How do we view a figure like Sulli when so much of her life was traumatic? It’s tempting to view every answer in the documentary as foreshadowing of her death, particularly when she admits that she doesn’t expect to reach 30 years old. She was exhausted, tired of explaining herself and speaking up to a public that didn’t want to hear from her. 

If fame had taught her anything, it’s that her voice didn’t matter. Her pain was useless. Her beauty was her power, and that, too, was subjective. Sulli confessed that she felt like a freak, a roadside attraction that was cursed by her beauty and outspokenness. “What if someone told you that you’re not weird?” Jung asks Sulli at one point. She laughs bitterly. That would be a lie, she seems to say. 

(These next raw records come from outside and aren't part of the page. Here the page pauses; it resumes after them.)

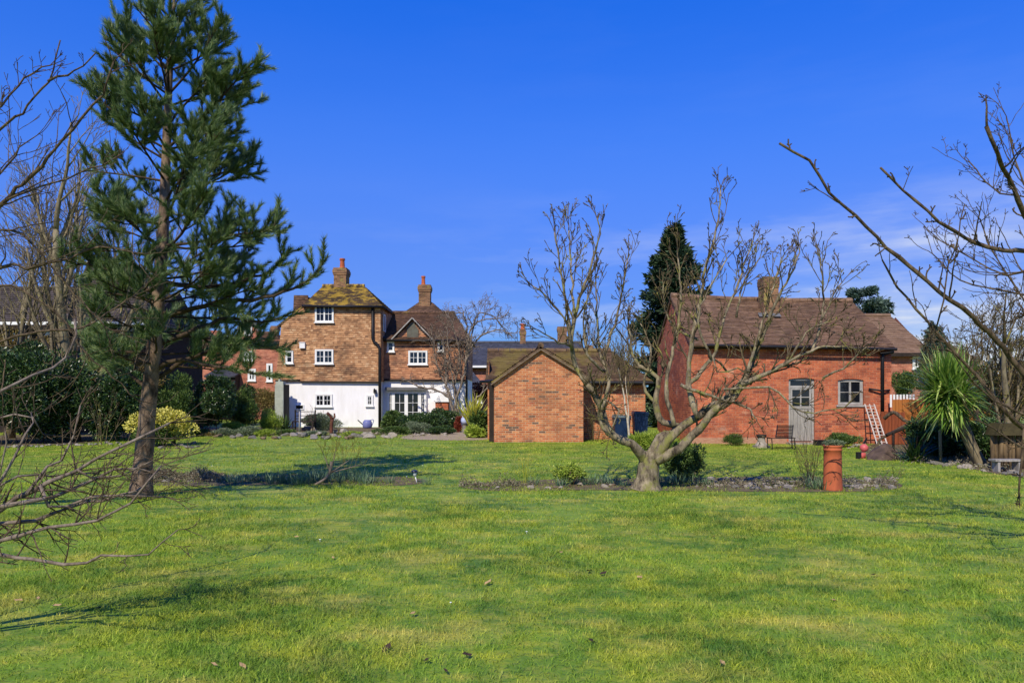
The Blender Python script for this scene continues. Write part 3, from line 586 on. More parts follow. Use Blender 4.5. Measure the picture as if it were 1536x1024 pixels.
# ------------------------------------------------------------------ red brick barn
def barn():
    d = 24.0; h = thing('brick_barn', (9, d, 0), 'red brick barn with a grey plank door and a central chimney', 'barn')
    x0, x1 = 5.85, X(1337, d); ze0, ze1 = Z(515, d), Z(519, d); yr, yB = 26.75, 29.5
    door = (X(1183, d), X(1222, d), 0.06, Z(567, d)); win = (X(1257, d), X(1295.5, d), Z(607, d), Z(568.5, d))
    zr0, zr1 = Z(444, yr), Z(452, yr)
    m = MB(); holed(m, x0, x1, 0, ze1, d, [door, win], 0.14)
    m.quad((x0, d, ze1), (x1, d, ze1), (x1, d, ze1+0.001), (x0, d, ze0))
    m.poly([(x0, yB, 0), (x0, d, 0), (x0, d, ze0), (x0, yr, zr0-0.05), (x0, yB, ze0)]); m.poly([(x1, d, 0), (x1, yB, 0), (x1, yB, ze1), (x1, yr, zr1-0.05), (x1, d, ze1)])
    m.quad((x1, yB, 0), (x0, yB, 0), (x0, yB, ze1), (x1, yB, ze1))
    m.build('wall', M['brick_barn'], h)
    # roof: dips between the gables
    m = MB(); ye = d-0.28; e0, e1 = Z(516, ye)-0.02, Z(521, ye); K = 6; g0, g1 = x0-0.06, X(1343, ye)
    fx = lambda k: g0+(g1-g0)*k/K
    def fz(k, a, b): return a+(b-a)*k/K
    sg = [0, -0.05, -0.08, -0.06, -0.07, -0.03, 0]
    for k in range(K):
        z0, z1, r0, r1 = fz(k, e0, e1), fz(k+1, e0, e1), fz(k, zr0, zr1)+sg[k], fz(k+1, zr0, zr1)+sg[k+1]
        p = [(fx(k), ye, z0), (fx(k+1), ye, z1), (fx(k+1), yr, r1), (fx(k), yr, r0)]
        courses(m, p, 0.10, 0.03, 0.009, sag=0.015); q = [(fx(k+1), yB+0.25, z1), (fx(k), yB+0.25, z0), (fx(k), yr, r0), (fx(k+1), yr, r1)]; courses(m, q, 0.2)
        for i in range(4):
            a, b = i/4, (i+0.96)/4; m.tube([(fx(k+a), yr, r0+(r1-r0)*a+0.02), (fx(k+b), yr, r0+(r1-r0)*b+0.02)], 0.11, 8)
    m.build('roof', M['tile_barn'], h)
    m = MB(); m.bar((x0, d-0.06, ze0-0.1), (x1, d-0.06, ze1-0.06), 0.1, 0.14); m.build('eaves_board', M['timber_dark'], h)
    m = MB(); m.tube([(X(1060, ye), ye-0.06, e0-0.02), (g1+0.02, ye-0.06, e1-0.06)], 0.045, 8); m.tube([(X(1318, d), d-0.1, Z(531, d)), (X(1337, d), d-0.14, Z(527, d))], 0.05, 8); m.build('gutter', M['dark'], h)
    m = MB(); m.box(X(1237, ye), X(1262, ye), ye-0.13, ye-0.1, Z(521, ye), Z(519, ye)); m.build('gutter_patch', M['paint_white'], h)
    pipe(h, [(X(1336, d), d-0.14, Z(528, d)), (X(1323, d), d-0.1, Z(531, d)), (X(1321.5, d), d-0.1, Z(536, d)), (X(1321.5, d), d-0.1, 0.9)], 0.055)
    # bracket pipe beside the downpipe
    pipe(h, [(X(1302, d), d-0.06, Z(583, d)), (X(1320, d), d-0.12, Z(586, d)), (X(1333, d), d-0.06, Z(585, d))], 0.03, 'waste_pipe')
    # chimney with mortar skirt
    yc = 25.55; chimney(h, X(1146, yc), X(1168, yc), yc, yc+0.6, Z(486, yc), Z(415, yc), [], cap=0.03)
    m = MB(); s = (zr0-e0)/(yr-ye); P0 = lambda xx, yy, k=0.05: (xx, yy, e0+(yy-ye)*s-0.05+k)
    m.poly([P0(X(1137, yc), yc-0.16, .05), P0(X(1170, yc), yc-0.16, .05), P0(X(1169, yc), yc+0.02, .08), P0(X(1137, yc), yc+0.02, .08)]); m.build('chimney_skirt', M['lead'], h)
    # door
    a, b, c, t = door; y = d+0.06; m = MB(); fw = 0.075; ztr = Z(580, d)
    m.box(a, a+fw, y, y+0.07, c, t); m.box(b-fw, b, y, y+0.07, c, t); m.box(a+fw, b-fw, y, y+0.07, t-fw, t); m.box(a+fw, b-fw, y, y+0.07, ztr-0.04, ztr+0.04)
    D = m.build('door', M['paint_grey'], h)
    m = MB(); zl = Z(613, d); n = 6; p0, p1 = a+fw+0.01, b-fw-0.01
    for i in range(n): m.box(p0+(p1-p0)*i/n+0.004, p0+(p1-p0)*(i+1)/n-0.004, y+0.02+random.uniform(0, .008), y+0.06, c+0.03, zl)
    m.box(p0, p1, y+0.008, y+0.05, zl+0.002, zl+0.09); m.build('door_leaf', M['plank'], D)
    m = MB(); zt = ztr-0.045; pm = (p0+p1)/2; zm = (zl+0.09+zt)/2
    m.box(p0, p0+0.06, y+0.01, y+0.05, zl+0.09, zt); m.box(p1-0.06, p1, y+0.01, y+0.05, zl+0.09, zt); m.box(p0+0.06, p1-0.06, y+0.01, y+0.05, zt-0.05, zt)
    m.box(pm-0.02, pm+0.02, y+0.014, y+0.05, zl+0.09, zt-0.05); m.box(p0+0.06, p1-0.06, y+0.017, y+0.05, zm-0.015, zm+0.015); m.build('glazing_bars', M['paint_grey'], D)
    m = MB(); m.quad((p0, y+0.045, zl), (p1, y+0.045, zl), (p1, y+0.045, zt), (p0, y+0.045, zt)); m.quad((p0, y+0.045, ztr), (p1, y+0.045, ztr), (p1, y+0.045, t), (p0, y+0.045, t)); m.build('pane', M['glass'], D)
    m = MB(); m.lathe((0, 0, 0), [(0.03, 0), (0.035, 0.03), (0.02, 0.05)], 10); o = m.build('door_knob', M['dark'], D, uv=False); o.location = Vector((b-fw-0.06, y-0.0, zl-0.05))-wloc(D); o.rotation_euler = (PI/2, 0, 0)
    m = MB(); m.box(a-0.1, b+0.1, d-0.35, d+0.1, 0.0, 0.055); m.build('door_step', M['stone_pale'], h)
    # window and its shallow brick arch
    a, b, c, t = win; w_ = window(h, a+0.01, b-0.01, c+0.01, t-0.01, d+0.1, 2, 1, 2, fw=0.055, sw=0.03, mat='paint_grey', proud=0.06, sill=False)
    for q0, q1, zz in ((a, b, t), (door[0], door[1], door[3])):
        m = MB(); n = 13
        for i in range(n):
            f = (i+0.5)/n; xx = q0-0.05+(q1-q0+0.1)*f; zc = zz+0.03-0.06*(2*f-1)**2+0.09; m.box(xx-0.034, xx+0.034, d-0.012, d+0.05, zc-0.11, zc+0.10)
        m.build('brick_arch', M['brick_barn'], h)
    m = MB(); m.box(a-0.06, b+0.06, d-0.05, d+0.1, c-0.06, c-0.002); m.build('window_sill', M['paint_grey'], h)
    m = MB(); m.box(x0-0.02, X(1180, d), d-0.02, d+0.03, 0.0, 0.2); m.build('plinth', plain('pale_brick_plinth', S(190,150,120), S(160,110,84), 8, 0.9, 0.4, sc=(1, 1, 4)), h)
    return h
barn()

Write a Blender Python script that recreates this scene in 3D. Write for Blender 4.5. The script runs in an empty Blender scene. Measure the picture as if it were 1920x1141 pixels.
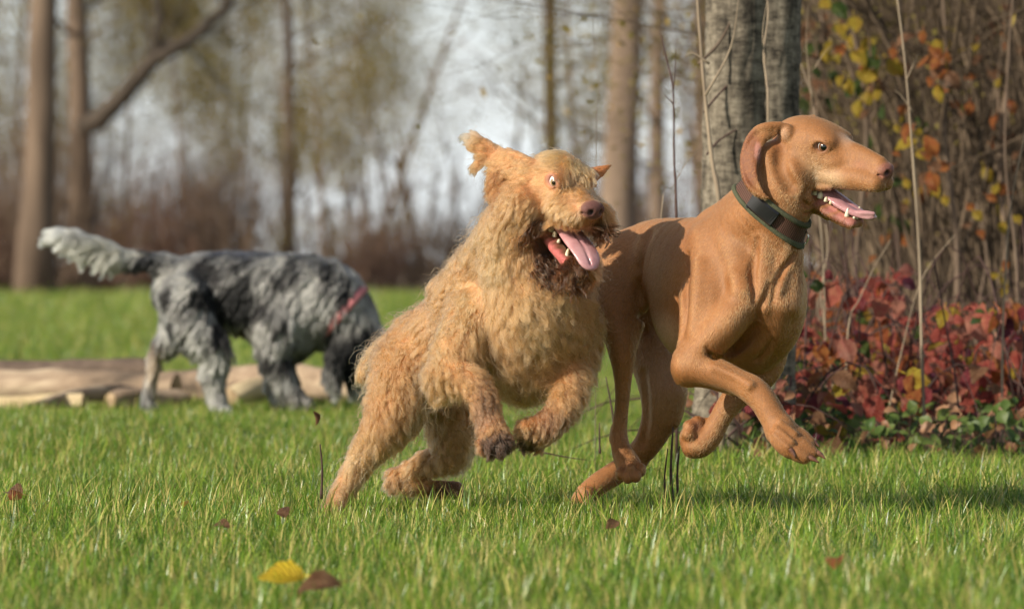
import bpy, math, random
import numpy as np
from mathutils import Vector, Matrix, Euler, noise as mnoise

random.seed(7); np.random.seed(7)
scene = bpy.context.scene
COL = scene.collection
R = math.radians

# ------------------------------------------------------------------ camera
F_PX = 10560.0          # focal length in photo pixels (photo 1920 px wide)
D0 = 11.0               # distance of the two running dogs
S = F_PX / D0           # photo pixels per metre at the dogs
CAM_Z = 440.0 / S       # eye height
HORIZ = 500.0           # photo row of the horizon
cam_d = bpy.data.cameras.new('camera')
cam = bpy.data.objects.new('camera', cam_d); COL.objects.link(cam)
cam_d.sensor_width = 36.0
cam_d.lens = 36.0 * F_PX / 1920.0
cam.location = (0, 0, CAM_Z)
cam.rotation_euler = (R(90) - math.atan((570.5 - HORIZ) / F_PX), 0, 0)
cam_d.clip_start = 0.5; cam_d.clip_end = 3000
cam_d.dof.use_dof = True
cam_d.dof.focus_distance = 10.85
cam_d.dof.aperture_fstop = 7.0
cam_d.dof.aperture_blades = 9
scene.camera = cam

# ------------------------------------------------------------------ light
SUN_EL, SUN_AZ = R(27), R(-125)          # azimuth measured from +Y (away from camera), negative = left
sun_dir = Vector((math.sin(SUN_AZ) * math.cos(SUN_EL), math.cos(SUN_AZ) * math.cos(SUN_EL), math.sin(SUN_EL)))
world = bpy.data.worlds.new('World'); scene.world = world; world.use_nodes = True
wn = world.node_tree; bg = wn.nodes['Background']
sky = wn.nodes.new('ShaderNodeTexSky'); sky.sky_type = 'NISHITA'; sky.sun_disc = False
sky.sun_elevation = SUN_EL; sky.sun_rotation = SUN_AZ
sky.air_density = 1.0; sky.dust_density = 1.4; sky.ozone_density = 1.0
# thin bright veil of high cloud over the blue
wt = wn.nodes.new('ShaderNodeTexCoord'); wm = wn.nodes.new('ShaderNodeMapping'); wm.inputs['Scale'].default_value = (1, 1, 3.5)
wz = wn.nodes.new('ShaderNodeTexNoise'); wz.inputs['Scale'].default_value = 3.0; wz.inputs['Detail'].default_value = 6
wr = wn.nodes.new('ShaderNodeMapRange'); wr.inputs[1].default_value = .35; wr.inputs[2].default_value = .65; wr.inputs[3].default_value = .45; wr.inputs[4].default_value = .85
wx = wn.nodes.new('ShaderNodeMix'); wx.data_type = 'RGBA'; wx.inputs[7].default_value = (11.5, 12.2, 12.6, 1)
wn.links.new(wt.outputs['Generated'], wm.inputs[0]); wn.links.new(wm.outputs[0], wz.inputs[0]); wn.links.new(wz.outputs['Fac'], wr.inputs[0]); ws = wn.nodes.new('ShaderNodeSeparateXYZ'); wn.links.new(wt.outputs['Generated'], ws.inputs[0])
we = wn.nodes.new('ShaderNodeMapRange'); we.inputs[1].default_value = .06; we.inputs[2].default_value = .5; we.inputs[3].default_value = 1.1; we.inputs[4].default_value = .15   # the veil thins overhead
wn.links.new(ws.outputs['Z'], we.inputs[0]); wy = wn.nodes.new('ShaderNodeMath'); wy.operation = 'MULTIPLY'; wn.links.new(wr.outputs[0], wy.inputs[0]); wn.links.new(we.outputs[0], wy.inputs[1])
wn.links.new(wy.outputs[0], wx.inputs[0])
wn.links.new(sky.outputs[0], wx.inputs[6]); wn.links.new(wx.outputs[2], bg.inputs[0]); bg.inputs[1].default_value = 0.078
sl = bpy.data.lights.new('sun', 'SUN'); sl.energy = 5.0; sl.angle = R(0.5); sl.color = (1.0, 0.92, 0.78)
sun = bpy.data.objects.new('sun', sl); COL.objects.link(sun)
sun.rotation_euler = sun_dir.to_track_quat('Z', 'Y').to_euler(); sun.location = sun_dir * 60
scene.view_settings.view_transform = 'Standard'; scene.view_settings.look = 'None'
scene.view_settings.exposure = 0.34; scene.view_settings.gamma = 1.0
scene.view_settings.use_curve_mapping = False
scene.render.engine = 'CYCLES'
scene.cycles.max_bounces = 8; scene.cycles.transparent_max_bounces = 12
scene.cycles.use_denoising = True

# ------------------------------------------------------------------ helpers
def at(px, py, Y):
    """world point seen at photo pixel (px, py), Y metres away"""
    return Vector(((px - 960) / F_PX * Y, Y, CAM_Z - (py - HORIZ) / F_PX * Y))

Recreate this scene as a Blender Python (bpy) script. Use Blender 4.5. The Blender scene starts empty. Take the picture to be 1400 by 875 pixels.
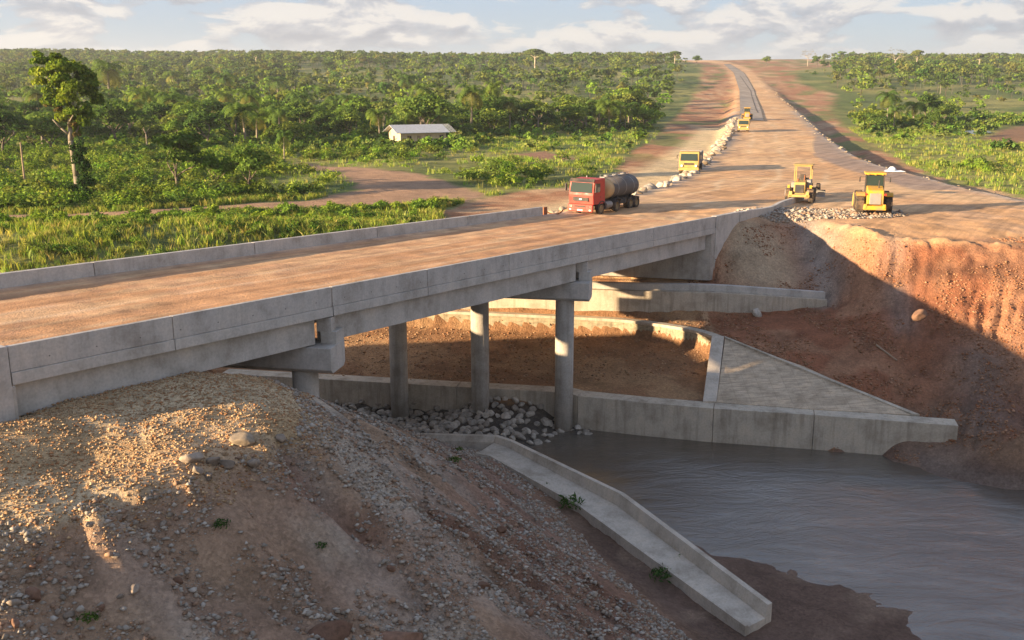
import bpy, math, random
import numpy as np
from math import sin, cos, pi, radians
random.seed(7); RS = np.random.RandomState(11)
SC = bpy.context.scene
COL = SC.collection

# ------------------------------------------------------------------ camera, sky, sun, exposure
CAMZ = 23.7; F = 1361.0; HZ = 115.0
PITCH = math.atan((437.5 - HZ) / F)
cam_d = bpy.data.cameras.new('camera'); cam = bpy.data.objects.new('camera', cam_d); COL.objects.link(cam)
cam_d.sensor_width = 36; cam_d.lens = 36 * F / 1400; cam_d.clip_start = 0.5; cam_d.clip_end = 20000
cam.location = (0, 0, CAMZ); cam.rotation_euler = (pi / 2 - PITCH, 0, 0)
SC.camera = cam
SUN_H, SUN_E = 65.0, 10.3          # heading the light travels to, elevation of the sun
sd_ = bpy.data.lights.new('sun', 'SUN'); sun = bpy.data.objects.new('sun', sd_); COL.objects.link(sun)
sd_.energy = 5.0; sd_.angle = radians(0.6); sd_.color = (1.0, 0.75, 0.46)
sun.rotation_euler = (radians(90 - SUN_E), 0, radians(-SUN_H))
sun.location = (-40, -10, 60)
SC.view_settings.view_transform = 'Standard'; SC.view_settings.look = 'None'
SC.view_settings.exposure = 1.92; SC.view_settings.gamma = 1.0; SC.view_settings.use_curve_mapping = False
SC.cycles.max_bounces = 5; SC.cycles.diffuse_bounces = 3; SC.cycles.glossy_bounces = 3
SC.cycles.transparent_max_bounces = 4; SC.cycles.volume_bounces = 0; SC.cycles.transmission_bounces = 2
SC.cycles.sample_clamp_indirect = 6.0
SC.cycles.use_denoising = True

world = bpy.data.worlds.new('World'); SC.world = world; world.use_nodes = True
def build_world():
    nt = world.node_tree; N = nt.nodes; L = nt.links; N.clear()
    out = N.new('ShaderNodeOutputWorld'); bg = N.new('ShaderNodeBackground')
    sky = N.new('ShaderNodeTexSky'); sky.sky_type = 'NISHITA'; sky.sun_disc = False
    sky.sun_elevation = radians(SUN_E); sky.sun_rotation = radians(SUN_H + 180); sky.air_density = 1.0; sky.dust_density = 1.0; sky.ozone_density = 2.0
    tc = N.new('ShaderNodeTexCoord'); sep = N.new('ShaderNodeSeparateXYZ'); L.new(tc.outputs['Generated'], sep.inputs[0])
    az = N.new('ShaderNodeMath'); az.operation = 'ARCTAN2'; L.new(sep.outputs['X'], az.inputs[0]); L.new(sep.outputs['Y'], az.inputs[1])
    def math_(op, a, b=None, v=None):
        m = N.new('ShaderNodeMath'); m.operation = op
        if a is not None: L.new(a, m.inputs[0])
        if b is not None: L.new(b, m.inputs[1])
        elif v is not None: m.inputs[1].default_value = v
        return m.outputs[0]
    el = math_('MAXIMUM', sep.outputs['Z'], v=0.0)
    def noise(sx, sz, scale, det, off, rough=0.55):
        c = N.new('ShaderNodeCombineXYZ')
        a = math_('MULTIPLY', az.outputs[0], v=sx); b = math_('MULTIPLY', el, v=sz)
        L.new(a, c.inputs[0]); L.new(b, c.inputs[1]); c.inputs[2].default_value = off
        n = N.new('ShaderNodeTexNoise'); n.inputs['Scale'].default_value = scale; n.inputs['Detail'].default_value = det; n.inputs['Roughness'].default_value = rough
        L.new(c.outputs[0], n.inputs['Vector']); return n.outputs['Fac']
    def ramp(inp, stops):
        r = N.new('ShaderNodeValToRGB'); L.new(inp, r.inputs[0]); e = r.color_ramp.elements
        e[0].position, e[0].color = stops[0][0], (*stops[0][1], 1); e[1].position, e[1].color = stops[-1][0], (*stops[-1][1], 1)
        for p, c in stops[1:-1]:
            q = e.new(p); q.color = (*c, 1)
        return r.outputs['Color']
    # cumulus mask and inner shading, in direction space (the clouds are at infinity)
    def density(lift, det):
        e2 = math_('ADD', el, v=lift)
        def nn(sx, sz, off, d_, rough=.55, dist=0.0):
            c = N.new('ShaderNodeCombineXYZ'); a = math_('MULTIPLY', az.outputs[0], v=sx); b = math_('MULTIPLY', e2, v=sz)
            L.new(a, c.inputs[0]); L.new(b, c.inputs[1]); c.inputs[2].default_value = off
            n = N.new('ShaderNodeTexNoise'); n.inputs['Scale'].default_value = 1.0; n.inputs['Detail'].default_value = d_; n.inputs['Roughness'].default_value = rough; n.inputs['Distortion'].default_value = dist
            L.new(c.outputs[0], n.inputs['Vector']); return n.outputs['Fac']
        big = nn(4.0, 17.0, 2.4, 3); mid = nn(14.0, 36.0, 7.7, det, .6, .35)
        return math_('ADD', math_('MULTIPLY', big, v=.5), math_('MULTIPLY', mid, v=.5))
    dn = density(0.0, 9); up_ = density(0.011, 6)
    mask = ramp(dn, [(0.44, (0, 0, 0)), (0.465, (.8, .8, .8)), (0.51, (1, 1, 1))])
    # lit tops where there is less cloud above, grey bases where there is more
    diff = math_('SUBTRACT', dn, up_)
    shade = ramp(math_('ADD', math_('MULTIPLY', diff, v=2.6), v=0.5), [(0.35, (0.56, 0.59, 0.66)), (0.50, (0.78, 0.79, 0.83)), (0.60, (1.12, 1.07, 1.01))])
    # keep the lowest few degrees thinner, as far clouds fade into haze
    sb = N.new('ShaderNodeMix'); sb.data_type = 'RGBA'; sb.blend_type = 'MULTIPLY'; sb.inputs[0].default_value = 1.0
    L.new(sky.outputs[0], sb.inputs['A']); sb.inputs['B'].default_value = (0.115, 0.115, 0.118, 1)
    elr = ramp(el, [(0.0, (0.41, 0.445, 0.49)), (0.05, (0.34, 0.41, 0.50)), (0.14, (0.28, 0.38, 0.56)), (0.5, (0.20, 0.31, 0.54))])
    base = N.new('ShaderNodeMix'); base.data_type = 'RGBA'; base.inputs[0].default_value = 0.8
    L.new(sb.outputs['Result'], base.inputs['A']); L.new(elr, base.inputs['B'])
    cl = N.new('ShaderNodeMix'); cl.data_type = 'RGBA'; cl.blend_type = 'MULTIPLY'; cl.inputs[0].default_value = 1.0
    L.new(shade, cl.inputs['A']); cl.inputs['B'].default_value = (0.50, 0.50, 0.50, 1)
    fade = ramp(el, [(0.020, (0.35, 0.35, 0.35)), (0.042, (0.95, 0.95, 0.95)), (0.3, (0.8, 0.8, 0.8)), (0.6, (0.35, 0.35, 0.35))])
    mm = N.new('ShaderNodeMix'); mm.data_type = 'RGBA'; mm.blend_type = 'MULTIPLY'; mm.inputs[0].default_value = 1.0
    L.new(mask, mm.inputs['A']); L.new(fade, mm.inputs['B'])
    mix = N.new('ShaderNodeMix'); mix.data_type = 'RGBA'
    L.new(mm.outputs['Result'], mix.inputs[0]); L.new(base.outputs['Result'], mix.inputs['A']); L.new(cl.outputs['Result'], mix.inputs['B'])
    L.new(mix.outputs['Result'], bg.inputs['Color']); bg.inputs['Strength'].default_value = 0.42
    L.new(bg.outputs[0], out.inputs[0])
build_world()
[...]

She admitted that she blamed herself. It was her responsibility to do better and to be there for her group, who she called a “sisterhood” that she loved. But who could validate her pain? Who could emphasize with her? She was a trailblazer who was isolated and shunned.

“Did you ever think that it wasn’t your fault?” Jung gently asks Sulli in one of the film’s most devastating moments.

“No,” she responds firmly after a long pause. “It was never an option for me.” 

Then, the tears that she had long held back begin to fall like a chorus of anguish and fury. “This was a mistake,” she says later with a self-conscious laugh. She had exposed herself.

In an industry where perfection is rewarded, Sulli had committed the ultimate sin. She had told the truth.